The required output is the exact run of lines from the line containing "(.35, .385, .055))], .6, .2, .30, inst=True)" to the line containing "return CAMZ +", inclusive, and nothing besides.

_Entries:_
········

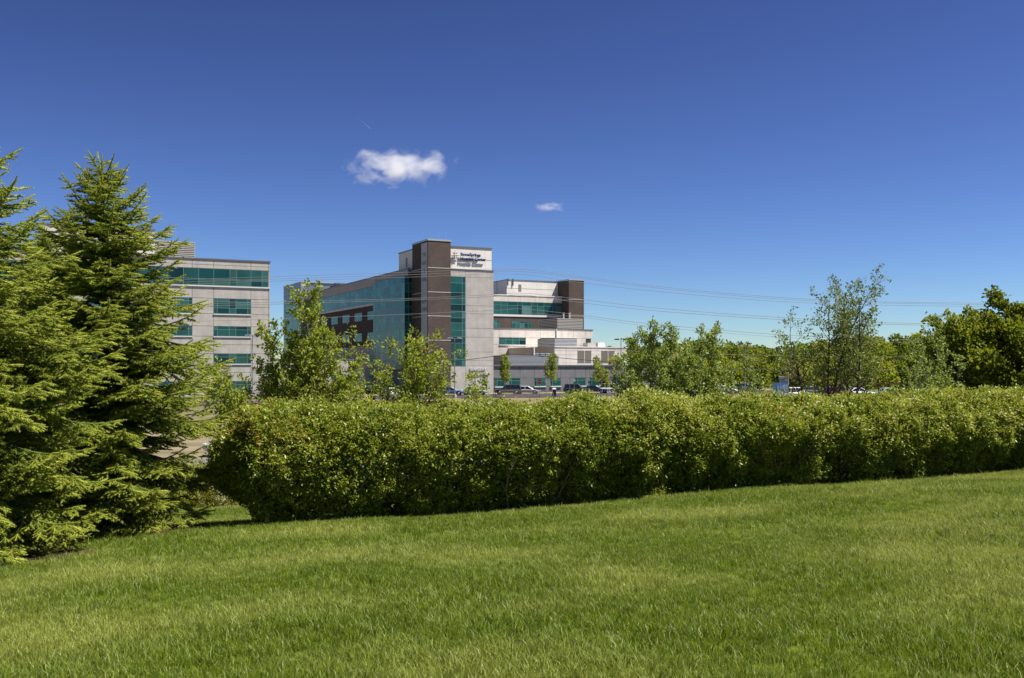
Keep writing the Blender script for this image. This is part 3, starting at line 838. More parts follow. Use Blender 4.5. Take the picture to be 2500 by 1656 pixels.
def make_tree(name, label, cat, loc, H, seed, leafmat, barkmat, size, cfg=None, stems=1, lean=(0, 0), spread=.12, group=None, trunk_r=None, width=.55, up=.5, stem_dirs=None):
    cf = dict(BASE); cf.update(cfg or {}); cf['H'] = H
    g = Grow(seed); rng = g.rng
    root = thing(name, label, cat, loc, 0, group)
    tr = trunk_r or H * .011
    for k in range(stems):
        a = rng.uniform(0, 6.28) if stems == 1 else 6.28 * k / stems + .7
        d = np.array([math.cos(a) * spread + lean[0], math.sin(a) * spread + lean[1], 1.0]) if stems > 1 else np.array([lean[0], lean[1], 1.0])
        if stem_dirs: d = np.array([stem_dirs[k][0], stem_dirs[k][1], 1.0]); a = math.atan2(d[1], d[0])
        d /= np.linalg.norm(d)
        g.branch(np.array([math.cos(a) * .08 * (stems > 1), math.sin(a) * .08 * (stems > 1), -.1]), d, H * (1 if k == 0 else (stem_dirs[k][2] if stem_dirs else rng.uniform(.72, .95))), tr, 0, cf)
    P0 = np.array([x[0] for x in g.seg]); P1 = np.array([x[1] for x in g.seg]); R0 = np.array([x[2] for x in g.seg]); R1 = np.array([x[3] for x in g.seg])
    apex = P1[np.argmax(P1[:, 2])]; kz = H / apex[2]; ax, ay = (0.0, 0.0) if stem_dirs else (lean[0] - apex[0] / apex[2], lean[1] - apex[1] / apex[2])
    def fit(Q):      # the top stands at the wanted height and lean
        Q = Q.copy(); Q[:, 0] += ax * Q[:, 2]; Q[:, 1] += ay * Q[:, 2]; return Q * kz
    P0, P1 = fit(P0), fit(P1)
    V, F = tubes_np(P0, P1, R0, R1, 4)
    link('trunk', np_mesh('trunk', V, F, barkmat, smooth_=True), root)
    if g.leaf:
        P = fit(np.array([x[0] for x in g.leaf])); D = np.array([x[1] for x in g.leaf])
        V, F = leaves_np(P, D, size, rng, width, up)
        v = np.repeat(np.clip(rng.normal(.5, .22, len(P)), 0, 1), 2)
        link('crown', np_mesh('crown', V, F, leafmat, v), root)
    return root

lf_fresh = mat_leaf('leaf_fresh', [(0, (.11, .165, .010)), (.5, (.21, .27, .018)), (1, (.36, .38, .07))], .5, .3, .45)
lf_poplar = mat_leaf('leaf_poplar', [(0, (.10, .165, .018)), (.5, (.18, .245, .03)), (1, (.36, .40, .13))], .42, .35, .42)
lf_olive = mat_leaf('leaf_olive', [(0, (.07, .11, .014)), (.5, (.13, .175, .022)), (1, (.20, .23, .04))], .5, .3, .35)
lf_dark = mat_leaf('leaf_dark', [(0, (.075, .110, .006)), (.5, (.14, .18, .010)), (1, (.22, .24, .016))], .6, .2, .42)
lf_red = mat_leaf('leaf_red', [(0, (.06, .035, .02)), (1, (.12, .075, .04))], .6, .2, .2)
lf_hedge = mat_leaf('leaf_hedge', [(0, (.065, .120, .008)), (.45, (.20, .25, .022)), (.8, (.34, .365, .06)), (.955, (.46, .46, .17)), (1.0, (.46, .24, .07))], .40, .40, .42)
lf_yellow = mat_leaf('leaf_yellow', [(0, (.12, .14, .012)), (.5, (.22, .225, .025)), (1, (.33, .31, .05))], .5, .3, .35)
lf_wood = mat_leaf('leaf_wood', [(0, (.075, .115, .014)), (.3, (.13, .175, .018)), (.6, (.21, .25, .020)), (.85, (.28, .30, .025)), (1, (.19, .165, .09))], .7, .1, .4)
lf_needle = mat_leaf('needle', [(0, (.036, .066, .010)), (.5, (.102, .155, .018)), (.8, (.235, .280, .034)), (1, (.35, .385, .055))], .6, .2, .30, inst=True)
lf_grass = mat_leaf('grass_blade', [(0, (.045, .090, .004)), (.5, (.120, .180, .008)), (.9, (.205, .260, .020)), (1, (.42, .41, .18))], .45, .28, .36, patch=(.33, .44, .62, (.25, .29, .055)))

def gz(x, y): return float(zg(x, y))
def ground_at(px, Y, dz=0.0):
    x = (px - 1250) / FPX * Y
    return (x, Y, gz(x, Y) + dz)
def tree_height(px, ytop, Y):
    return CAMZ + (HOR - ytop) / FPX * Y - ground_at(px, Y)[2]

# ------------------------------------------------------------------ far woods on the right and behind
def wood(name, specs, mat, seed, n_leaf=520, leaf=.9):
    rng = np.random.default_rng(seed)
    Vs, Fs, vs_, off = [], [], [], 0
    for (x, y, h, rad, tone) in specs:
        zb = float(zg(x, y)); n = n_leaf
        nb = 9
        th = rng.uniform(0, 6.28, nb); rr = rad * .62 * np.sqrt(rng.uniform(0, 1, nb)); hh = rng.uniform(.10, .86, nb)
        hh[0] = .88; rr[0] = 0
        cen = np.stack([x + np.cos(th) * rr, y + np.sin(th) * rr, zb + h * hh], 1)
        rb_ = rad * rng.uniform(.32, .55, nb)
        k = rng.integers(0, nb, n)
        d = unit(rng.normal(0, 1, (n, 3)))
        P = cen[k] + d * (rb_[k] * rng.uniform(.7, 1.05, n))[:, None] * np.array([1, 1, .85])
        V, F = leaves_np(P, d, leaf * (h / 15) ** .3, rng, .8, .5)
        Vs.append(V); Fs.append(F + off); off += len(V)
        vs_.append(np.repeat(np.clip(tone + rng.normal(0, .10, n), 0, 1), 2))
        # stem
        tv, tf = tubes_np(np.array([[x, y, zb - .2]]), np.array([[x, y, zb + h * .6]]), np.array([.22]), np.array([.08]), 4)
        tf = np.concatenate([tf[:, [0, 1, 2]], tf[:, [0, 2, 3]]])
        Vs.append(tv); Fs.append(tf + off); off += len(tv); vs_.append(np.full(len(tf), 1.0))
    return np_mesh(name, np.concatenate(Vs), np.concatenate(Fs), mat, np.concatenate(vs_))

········

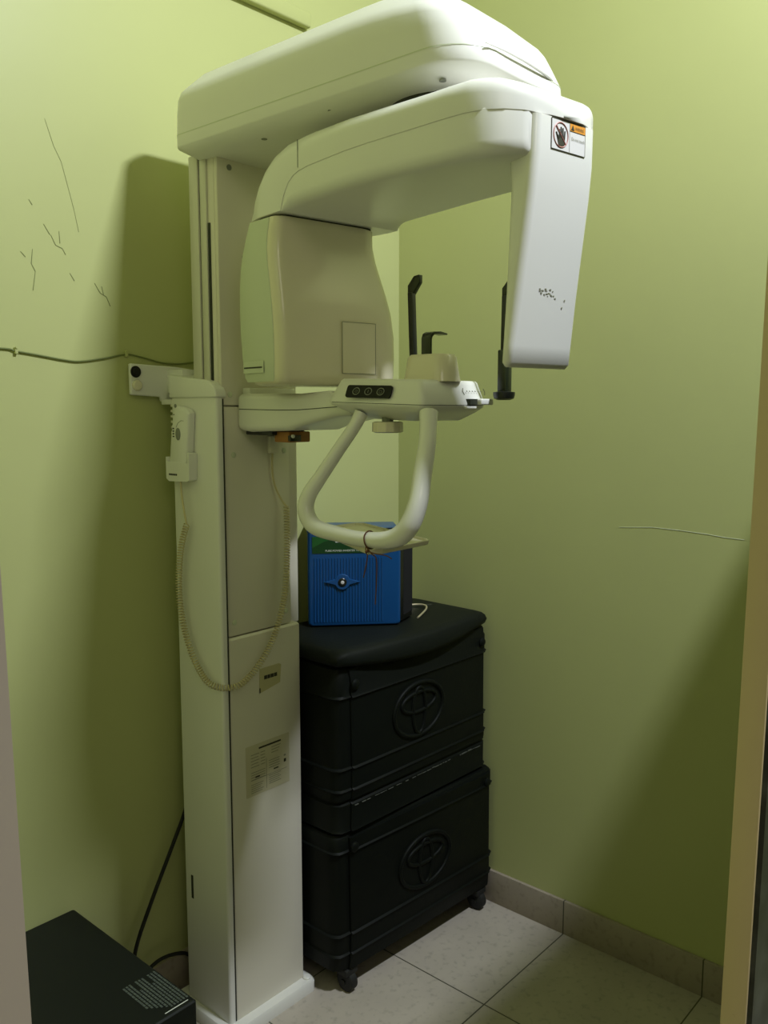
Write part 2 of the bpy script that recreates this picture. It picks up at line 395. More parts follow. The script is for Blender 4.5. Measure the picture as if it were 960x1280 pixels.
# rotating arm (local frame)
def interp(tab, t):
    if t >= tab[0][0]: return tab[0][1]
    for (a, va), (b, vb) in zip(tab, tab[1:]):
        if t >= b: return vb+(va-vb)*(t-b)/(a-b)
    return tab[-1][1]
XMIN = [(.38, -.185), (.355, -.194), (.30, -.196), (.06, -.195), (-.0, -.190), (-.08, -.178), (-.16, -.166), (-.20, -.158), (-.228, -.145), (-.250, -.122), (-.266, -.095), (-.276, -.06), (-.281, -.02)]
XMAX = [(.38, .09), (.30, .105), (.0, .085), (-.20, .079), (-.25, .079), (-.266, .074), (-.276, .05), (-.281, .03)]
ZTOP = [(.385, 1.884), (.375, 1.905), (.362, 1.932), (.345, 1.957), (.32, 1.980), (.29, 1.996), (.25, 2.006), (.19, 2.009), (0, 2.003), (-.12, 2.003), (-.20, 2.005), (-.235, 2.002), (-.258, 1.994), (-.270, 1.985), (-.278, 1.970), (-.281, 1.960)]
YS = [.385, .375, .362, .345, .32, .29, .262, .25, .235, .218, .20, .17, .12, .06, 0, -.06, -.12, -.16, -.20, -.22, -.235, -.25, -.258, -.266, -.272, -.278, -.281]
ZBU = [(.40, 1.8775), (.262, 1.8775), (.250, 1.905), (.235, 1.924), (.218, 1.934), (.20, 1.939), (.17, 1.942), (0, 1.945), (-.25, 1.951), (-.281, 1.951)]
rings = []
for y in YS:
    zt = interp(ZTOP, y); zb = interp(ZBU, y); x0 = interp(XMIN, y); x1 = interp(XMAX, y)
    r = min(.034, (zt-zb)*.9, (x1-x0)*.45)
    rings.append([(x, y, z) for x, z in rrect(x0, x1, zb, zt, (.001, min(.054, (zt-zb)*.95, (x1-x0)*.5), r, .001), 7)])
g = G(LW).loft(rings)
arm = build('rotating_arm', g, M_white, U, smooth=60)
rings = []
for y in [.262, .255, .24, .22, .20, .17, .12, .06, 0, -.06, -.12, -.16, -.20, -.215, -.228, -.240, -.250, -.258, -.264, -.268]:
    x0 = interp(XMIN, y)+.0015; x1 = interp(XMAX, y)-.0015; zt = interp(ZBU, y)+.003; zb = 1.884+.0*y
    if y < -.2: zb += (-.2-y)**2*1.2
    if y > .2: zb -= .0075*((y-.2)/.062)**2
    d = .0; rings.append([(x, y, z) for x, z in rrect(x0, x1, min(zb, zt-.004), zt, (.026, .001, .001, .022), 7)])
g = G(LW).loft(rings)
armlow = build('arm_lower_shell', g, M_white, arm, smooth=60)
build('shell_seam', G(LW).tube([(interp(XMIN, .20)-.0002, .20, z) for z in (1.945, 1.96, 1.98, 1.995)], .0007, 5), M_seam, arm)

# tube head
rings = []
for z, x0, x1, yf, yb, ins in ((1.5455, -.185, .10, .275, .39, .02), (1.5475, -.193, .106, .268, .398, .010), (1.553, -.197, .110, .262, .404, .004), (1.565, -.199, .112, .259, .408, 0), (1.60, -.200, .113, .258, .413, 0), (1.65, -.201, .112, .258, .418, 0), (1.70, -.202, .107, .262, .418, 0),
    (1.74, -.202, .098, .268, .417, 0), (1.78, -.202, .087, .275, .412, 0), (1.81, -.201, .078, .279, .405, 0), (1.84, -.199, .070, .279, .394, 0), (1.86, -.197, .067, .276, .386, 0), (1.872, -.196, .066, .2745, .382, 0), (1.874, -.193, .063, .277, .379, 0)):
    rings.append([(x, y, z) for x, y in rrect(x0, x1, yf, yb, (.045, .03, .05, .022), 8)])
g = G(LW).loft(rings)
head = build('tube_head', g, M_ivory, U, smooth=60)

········

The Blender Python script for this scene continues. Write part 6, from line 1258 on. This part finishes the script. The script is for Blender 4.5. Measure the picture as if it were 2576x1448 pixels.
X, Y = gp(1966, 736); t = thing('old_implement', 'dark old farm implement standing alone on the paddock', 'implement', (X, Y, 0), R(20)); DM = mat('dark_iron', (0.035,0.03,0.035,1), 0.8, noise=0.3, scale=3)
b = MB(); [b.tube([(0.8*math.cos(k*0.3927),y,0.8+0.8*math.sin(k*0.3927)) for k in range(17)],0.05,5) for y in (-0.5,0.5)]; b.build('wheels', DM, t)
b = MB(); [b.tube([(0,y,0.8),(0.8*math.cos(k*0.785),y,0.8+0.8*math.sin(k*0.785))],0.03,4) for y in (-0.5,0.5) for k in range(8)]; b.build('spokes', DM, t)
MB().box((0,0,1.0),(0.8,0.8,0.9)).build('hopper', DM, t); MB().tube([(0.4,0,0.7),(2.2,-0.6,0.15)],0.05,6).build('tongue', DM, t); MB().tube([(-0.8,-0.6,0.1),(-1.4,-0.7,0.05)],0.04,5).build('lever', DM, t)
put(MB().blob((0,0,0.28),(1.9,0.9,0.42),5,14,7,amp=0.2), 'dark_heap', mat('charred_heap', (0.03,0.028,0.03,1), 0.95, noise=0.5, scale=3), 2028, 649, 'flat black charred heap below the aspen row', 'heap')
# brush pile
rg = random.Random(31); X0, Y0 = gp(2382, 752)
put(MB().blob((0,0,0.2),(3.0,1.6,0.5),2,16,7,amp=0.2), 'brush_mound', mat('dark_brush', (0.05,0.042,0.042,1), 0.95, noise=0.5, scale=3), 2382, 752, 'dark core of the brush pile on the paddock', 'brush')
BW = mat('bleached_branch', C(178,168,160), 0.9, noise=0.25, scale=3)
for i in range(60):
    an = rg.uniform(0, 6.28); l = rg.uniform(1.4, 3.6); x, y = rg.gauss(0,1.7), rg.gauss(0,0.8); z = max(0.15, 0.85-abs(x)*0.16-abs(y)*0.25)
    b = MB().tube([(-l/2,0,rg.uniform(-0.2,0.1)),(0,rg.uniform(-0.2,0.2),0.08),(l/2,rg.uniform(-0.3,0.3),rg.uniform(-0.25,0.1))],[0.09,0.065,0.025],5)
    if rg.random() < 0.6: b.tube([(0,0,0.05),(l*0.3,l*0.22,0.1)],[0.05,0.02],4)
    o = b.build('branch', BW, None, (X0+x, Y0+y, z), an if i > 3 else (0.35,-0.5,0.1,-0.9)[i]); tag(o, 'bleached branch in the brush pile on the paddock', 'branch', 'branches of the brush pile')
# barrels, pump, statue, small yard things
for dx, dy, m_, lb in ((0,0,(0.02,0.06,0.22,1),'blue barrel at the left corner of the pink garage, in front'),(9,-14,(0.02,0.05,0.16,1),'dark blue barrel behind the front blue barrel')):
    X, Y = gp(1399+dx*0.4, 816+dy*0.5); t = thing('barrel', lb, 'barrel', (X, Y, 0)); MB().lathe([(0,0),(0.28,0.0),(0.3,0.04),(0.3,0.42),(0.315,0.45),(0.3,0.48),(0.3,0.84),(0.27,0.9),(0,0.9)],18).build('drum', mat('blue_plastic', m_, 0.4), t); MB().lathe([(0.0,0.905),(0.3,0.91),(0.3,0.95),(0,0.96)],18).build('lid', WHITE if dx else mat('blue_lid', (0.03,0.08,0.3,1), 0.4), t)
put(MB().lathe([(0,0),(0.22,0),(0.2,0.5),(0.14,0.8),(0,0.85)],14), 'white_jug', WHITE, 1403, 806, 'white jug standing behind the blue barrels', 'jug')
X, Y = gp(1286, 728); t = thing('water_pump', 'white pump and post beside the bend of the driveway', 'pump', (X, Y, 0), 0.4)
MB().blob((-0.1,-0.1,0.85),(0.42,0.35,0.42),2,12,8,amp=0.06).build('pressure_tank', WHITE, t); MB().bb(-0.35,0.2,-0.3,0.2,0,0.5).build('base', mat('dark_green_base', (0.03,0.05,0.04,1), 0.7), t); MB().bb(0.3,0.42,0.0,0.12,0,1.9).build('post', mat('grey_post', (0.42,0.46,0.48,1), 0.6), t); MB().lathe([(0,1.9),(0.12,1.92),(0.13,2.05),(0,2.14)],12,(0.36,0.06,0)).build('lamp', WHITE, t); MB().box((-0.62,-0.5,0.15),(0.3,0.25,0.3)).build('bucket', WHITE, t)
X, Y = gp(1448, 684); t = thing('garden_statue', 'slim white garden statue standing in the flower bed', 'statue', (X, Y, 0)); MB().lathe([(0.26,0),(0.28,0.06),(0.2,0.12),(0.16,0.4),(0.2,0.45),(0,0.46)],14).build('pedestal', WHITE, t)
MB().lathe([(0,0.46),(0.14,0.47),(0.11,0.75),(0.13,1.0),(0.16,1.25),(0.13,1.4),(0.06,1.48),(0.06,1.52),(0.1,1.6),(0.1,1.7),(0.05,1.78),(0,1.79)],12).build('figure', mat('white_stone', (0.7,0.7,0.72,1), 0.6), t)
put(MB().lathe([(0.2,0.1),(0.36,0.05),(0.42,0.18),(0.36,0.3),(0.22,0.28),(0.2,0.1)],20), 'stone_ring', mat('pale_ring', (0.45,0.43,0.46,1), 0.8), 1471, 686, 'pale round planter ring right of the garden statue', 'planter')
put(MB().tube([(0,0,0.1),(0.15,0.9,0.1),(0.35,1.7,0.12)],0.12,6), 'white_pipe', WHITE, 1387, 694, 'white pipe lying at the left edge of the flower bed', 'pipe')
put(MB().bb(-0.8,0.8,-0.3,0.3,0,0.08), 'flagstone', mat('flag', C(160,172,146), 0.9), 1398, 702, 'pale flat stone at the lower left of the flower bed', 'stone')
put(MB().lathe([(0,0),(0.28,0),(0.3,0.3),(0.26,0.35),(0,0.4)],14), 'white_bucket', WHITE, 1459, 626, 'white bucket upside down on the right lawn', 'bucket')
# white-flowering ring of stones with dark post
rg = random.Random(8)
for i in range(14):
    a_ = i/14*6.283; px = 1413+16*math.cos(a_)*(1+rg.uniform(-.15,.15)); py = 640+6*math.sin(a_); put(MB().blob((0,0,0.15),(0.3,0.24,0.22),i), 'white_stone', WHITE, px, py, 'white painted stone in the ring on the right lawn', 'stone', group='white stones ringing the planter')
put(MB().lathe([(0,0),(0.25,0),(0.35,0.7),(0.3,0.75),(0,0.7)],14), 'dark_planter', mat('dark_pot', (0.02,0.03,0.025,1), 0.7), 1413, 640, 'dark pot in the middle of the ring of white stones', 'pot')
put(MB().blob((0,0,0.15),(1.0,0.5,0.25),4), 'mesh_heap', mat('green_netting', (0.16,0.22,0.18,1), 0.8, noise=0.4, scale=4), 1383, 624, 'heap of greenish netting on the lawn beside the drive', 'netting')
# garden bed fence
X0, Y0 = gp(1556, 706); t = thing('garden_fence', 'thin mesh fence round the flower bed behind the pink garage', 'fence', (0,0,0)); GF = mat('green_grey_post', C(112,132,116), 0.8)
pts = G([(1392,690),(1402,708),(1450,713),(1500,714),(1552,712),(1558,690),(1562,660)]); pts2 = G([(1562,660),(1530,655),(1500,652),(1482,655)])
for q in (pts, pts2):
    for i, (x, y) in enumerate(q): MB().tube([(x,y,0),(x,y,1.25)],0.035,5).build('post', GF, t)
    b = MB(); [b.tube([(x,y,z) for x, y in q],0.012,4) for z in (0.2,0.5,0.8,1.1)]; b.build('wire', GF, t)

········

_Finished answer:_
lf_needle = mat_leaf('needle', [(0, (.036, .066, .010)), (.5, (.102, .155, .018)), (.8, (.235, .280, .034)), (1, (.35, .385, .055))], .6, .2, .30, inst=True)
lf_grass = mat_leaf('grass_blade', [(0, (.045, .090, .004)), (.5, (.120, .180, .008)), (.9, (.205, .260, .020)), (1, (.42, .41, .18))], .45, .28, .36, patch=(.33, .44, .62, (.25, .29, .055)))

def gz(x, y): return float(zg(x, y))
def ground_at(px, Y, dz=0.0):
    x = (px - 1250) / FPX * Y
    return (x, Y, gz(x, Y) + dz)
def tree_height(px, ytop, Y):
    return CAMZ + (HOR - ytop) / FPX * Y - ground_at(px, Y)[2]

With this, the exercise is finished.